"OVER THE TOP" les opérateurs !!! A qui la première place ?
« I’m in the basement, you’re in the sky » (« Je suis au sous-sol, tu es dans le ciel »), chantait le groupe Placebo.
C’est le refrain qu’entonnent aujourd’hui les opérateurs télécoms européens.
Sous la houlette de Neelie Kroes le site, la commissaire européenne au numérique, ils commencent à réfléchir à la manière de contrer l’offensive des nouveaux conquistadors baptisés les OTT (pour « over the top », au sommet).
Sous cet acronyme se cachent Google, Amazon, Skype, Netflix, Apple ou Facebook.
Ces plateformes utilisent les réseaux Internet pour transporter leurs propres contenus jusqu’au consommateur final. Mais aujourd’hui, leur poids dans les réseaux mondiaux est devenu gigantesque. Selon le dernier rapport « Global Internet Phenomena Report », Netflix accapare 30% des flux descendants aux Etats-Unis en heure de pointe. YouTube en consomme 11%, iTunes 3,25% et Facebook encore seulement 2%.

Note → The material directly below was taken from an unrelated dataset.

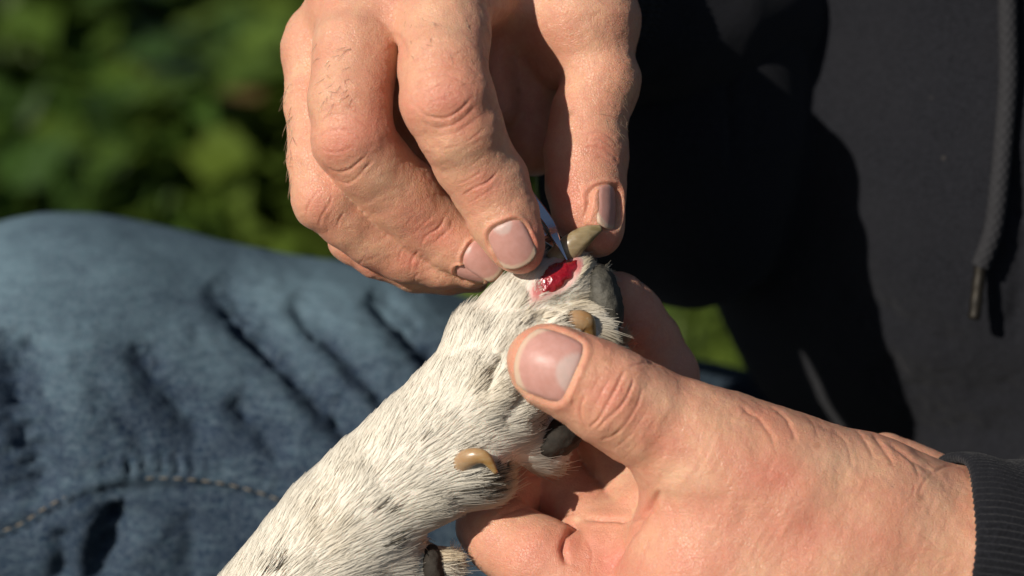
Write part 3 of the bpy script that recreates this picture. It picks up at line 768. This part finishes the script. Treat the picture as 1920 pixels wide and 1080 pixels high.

A eux quatre, ils pèsent déjà 45% du trafic Internet américain !
Ces plateformes veulent désormais se greffer au-dessus des réseaux existants pour contrôler eux-mêmes leur trafic. Mais ils ne veulent pas pour autant être soumis aux mêmes règles, ni aux mêmes contraintes. En clair, ils ne veulent pas être interconnectés aux autres opérateurs et ne veulent pas s’embêter à collecter du trafic. Et par-dessus tout, ils ne veulent pas être régulés par la "Federal Communications Commission aux Etats-Unis", par les directives européennes du « paquet télécom » ou par les régulateurs locaux comme l’Arcep en France et l’Ofcom en Grande-Bretagne. Le beurre et l’argent du beurre.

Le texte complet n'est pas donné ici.